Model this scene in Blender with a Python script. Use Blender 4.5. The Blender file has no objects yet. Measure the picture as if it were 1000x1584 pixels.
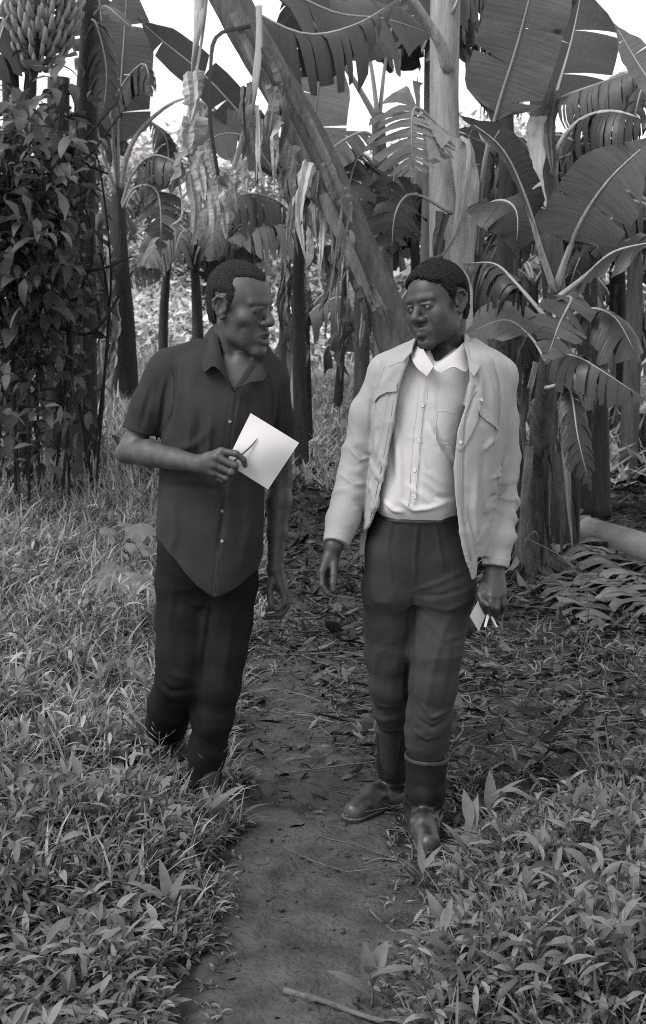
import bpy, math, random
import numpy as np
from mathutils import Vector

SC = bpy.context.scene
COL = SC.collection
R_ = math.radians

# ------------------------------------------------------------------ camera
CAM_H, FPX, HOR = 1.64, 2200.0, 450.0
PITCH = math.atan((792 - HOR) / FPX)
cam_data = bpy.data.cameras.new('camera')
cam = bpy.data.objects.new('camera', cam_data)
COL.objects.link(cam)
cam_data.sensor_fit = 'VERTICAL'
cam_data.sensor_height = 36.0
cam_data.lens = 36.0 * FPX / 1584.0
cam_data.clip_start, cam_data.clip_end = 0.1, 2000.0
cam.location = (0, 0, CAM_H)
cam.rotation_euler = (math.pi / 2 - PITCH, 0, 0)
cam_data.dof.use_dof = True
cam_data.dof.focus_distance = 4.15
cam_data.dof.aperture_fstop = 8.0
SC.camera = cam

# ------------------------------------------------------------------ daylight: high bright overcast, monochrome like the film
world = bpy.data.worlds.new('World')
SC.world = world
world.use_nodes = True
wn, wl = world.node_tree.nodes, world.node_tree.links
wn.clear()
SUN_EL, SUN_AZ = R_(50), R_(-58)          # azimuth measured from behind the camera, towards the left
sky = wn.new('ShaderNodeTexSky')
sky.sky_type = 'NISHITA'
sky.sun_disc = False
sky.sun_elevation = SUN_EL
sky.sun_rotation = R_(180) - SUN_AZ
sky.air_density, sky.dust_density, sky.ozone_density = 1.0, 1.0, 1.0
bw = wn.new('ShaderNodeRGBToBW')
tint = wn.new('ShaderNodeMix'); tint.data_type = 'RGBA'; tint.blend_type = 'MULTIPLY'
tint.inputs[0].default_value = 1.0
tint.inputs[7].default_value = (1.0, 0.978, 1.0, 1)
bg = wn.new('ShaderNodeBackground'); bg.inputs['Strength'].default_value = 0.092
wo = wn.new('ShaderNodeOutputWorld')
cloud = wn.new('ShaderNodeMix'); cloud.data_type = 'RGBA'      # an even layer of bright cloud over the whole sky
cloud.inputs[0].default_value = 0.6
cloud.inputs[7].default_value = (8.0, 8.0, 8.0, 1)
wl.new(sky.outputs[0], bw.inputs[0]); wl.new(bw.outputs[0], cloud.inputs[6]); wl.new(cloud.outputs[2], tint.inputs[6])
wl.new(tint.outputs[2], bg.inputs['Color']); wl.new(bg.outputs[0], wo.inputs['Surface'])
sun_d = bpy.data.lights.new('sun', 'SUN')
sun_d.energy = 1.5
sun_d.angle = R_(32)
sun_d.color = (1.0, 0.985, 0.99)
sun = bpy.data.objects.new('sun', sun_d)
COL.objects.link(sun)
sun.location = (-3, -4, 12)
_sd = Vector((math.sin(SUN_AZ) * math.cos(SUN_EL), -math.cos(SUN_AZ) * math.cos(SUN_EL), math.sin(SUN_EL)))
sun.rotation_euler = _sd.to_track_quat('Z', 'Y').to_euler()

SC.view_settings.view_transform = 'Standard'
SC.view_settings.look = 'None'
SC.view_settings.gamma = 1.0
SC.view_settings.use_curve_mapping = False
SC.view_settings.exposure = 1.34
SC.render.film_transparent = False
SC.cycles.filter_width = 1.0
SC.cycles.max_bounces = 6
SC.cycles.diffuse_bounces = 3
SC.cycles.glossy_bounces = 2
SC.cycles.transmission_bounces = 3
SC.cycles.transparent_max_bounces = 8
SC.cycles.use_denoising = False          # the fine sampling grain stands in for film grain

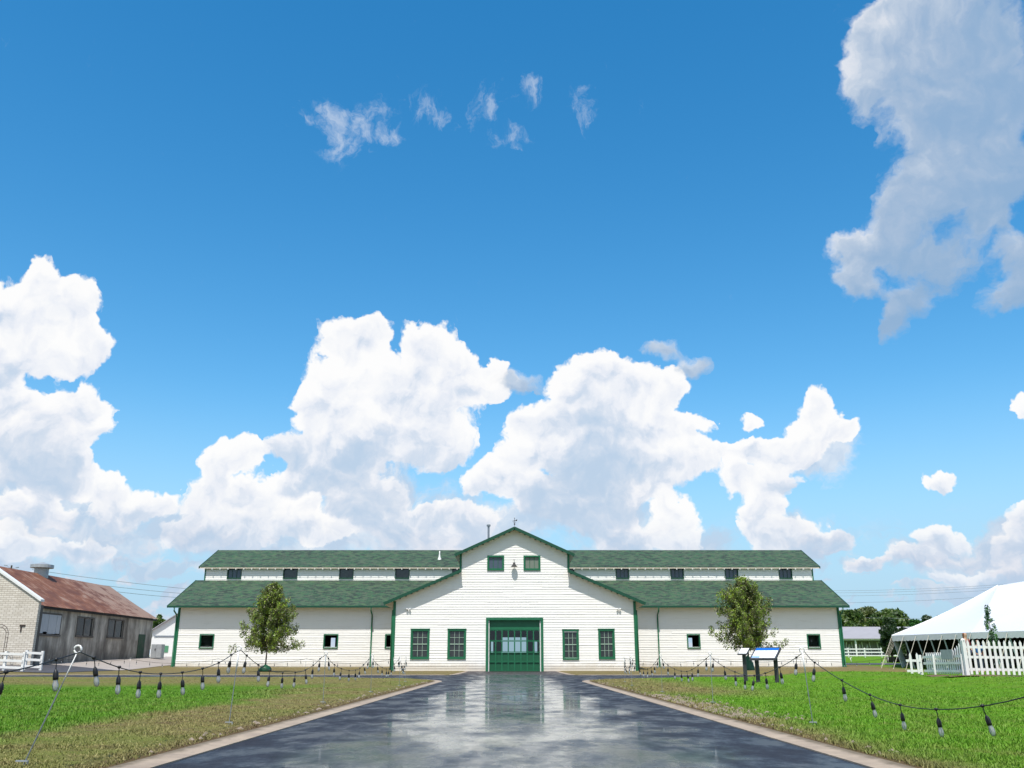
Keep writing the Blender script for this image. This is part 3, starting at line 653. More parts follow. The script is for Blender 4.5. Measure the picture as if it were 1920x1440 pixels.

______________________________

▶ [EXERCISE PROMPT]: Your task is an exact transcription of all the data, minus the pictures.

▶ [TASK SOLUTION]:
Model this scene in Blender with a Python script. Use Blender 4.5. The Blender file has no objects yet. Measure the picture as if it were 1000x1584 pixels.
import bpy, math, random
import numpy as np
from mathutils import Vector

SC = bpy.context.scene
COL = SC.collection
R_ = math.radians

# ------------------------------------------------------------------ camera
CAM_H, FPX, HOR = 1.64, 2200.0, 450.0
PITCH = math.atan((792 - HOR) / FPX)
cam_data = bpy.data.cameras.new('camera')
cam = bpy.data.objects.new('camera', cam_data)
COL.objects.link(cam)
cam_data.sensor_fit = 'VERTICAL'
cam_data.sensor_height = 36.0
cam_data.lens = 36.0 * FPX / 1584.0
cam_data.clip_start, cam_data.clip_end = 0.1, 2000.0
cam.location = (0, 0, CAM_H)
cam.rotation_euler = (math.pi / 2 - PITCH, 0, 0)
cam_data.dof.use_dof = True
cam_data.dof.focus_distance = 4.15
cam_data.dof.aperture_fstop = 8.0
SC.camera = cam

# ------------------------------------------------------------------ daylight: high bright overcast, monochrome like the film
world = bpy.data.worlds.new('World')
SC.world = world
world.use_nodes = True
wn, wl = world.node_tree.nodes, world.node_tree.links
wn.clear()
SUN_EL, SUN_AZ = R_(50), R_(-58)          # azimuth measured from behind the camera, towards the left
sky = wn.new('ShaderNodeTexSky')
sky.sky_type = 'NISHITA'
sky.sun_disc = False
sky.sun_elevation = SUN_EL
sky.sun_rotation = R_(180) - SUN_AZ
sky.air_density, sky.dust_density, sky.ozone_density = 1.0, 1.0, 1.0
bw = wn.new('ShaderNodeRGBToBW')
tint = wn.new('ShaderNodeMix'); tint.data_type = 'RGBA'; tint.blend_type = 'MULTIPLY'
tint.inputs[0].default_value = 1.0
tint.inputs[7].default_value = (1.0, 0.978, 1.0, 1)
bg = wn.new('ShaderNodeBackground'); bg.inputs['Strength'].default_value = 0.092
wo = wn.new('ShaderNodeOutputWorld')
cloud = wn.new('ShaderNodeMix'); cloud.data_type = 'RGBA'      # an even layer of bright cloud over the whole sky
cloud.inputs[0].default_value = 0.6
cloud.inputs[7].default_value = (8.0, 8.0, 8.0, 1)
wl.new(sky.outputs[0], bw.inputs[0]); wl.new(bw.outputs[0], cloud.inputs[6]); wl.new(cloud.outputs[2], tint.inputs[6])
wl.new(tint.outputs[2], bg.inputs['Color']); wl.new(bg.outputs[0], wo.inputs['Surface'])
sun_d = bpy.data.lights.new('sun', 'SUN')
sun_d.energy = 1.5
sun_d.angle = R_(32)
sun_d.color = (1.0, 0.985, 0.99)
sun = bpy.data.objects.new('sun', sun_d)
COL.objects.link(sun)
sun.location = (-3, -4, 12)
_sd = Vector((math.sin(SUN_AZ) * math.cos(SUN_EL), -math.cos(SUN_AZ) * math.cos(SUN_EL), math.sin(SUN_EL)))
sun.rotation_euler = _sd.to_track_quat('Z', 'Y').to_euler()

SC.view_settings.view_transform = 'Standard'
SC.view_settings.look = 'None'
SC.view_settings.gamma = 1.0
SC.view_settings.use_curve_mapping = False
SC.view_settings.exposure = 1.34
SC.render.film_transparent = False
SC.cycles.filter_width = 1.0
SC.cycles.max_bounces = 6
SC.cycles.diffuse_bounces = 3
SC.cycles.glossy_bounces = 2
SC.cycles.transmission_bounces = 3
SC.cycles.transparent_max_bounces = 8
SC.cycles.use_denoising = False          # the fine sampling grain stands in for film grain

Keep writing the Blender script for this image. This is part 3, starting at line 653. More parts follow. The script is for Blender 4.5. Measure the picture as if it were 1920x1440 pixels.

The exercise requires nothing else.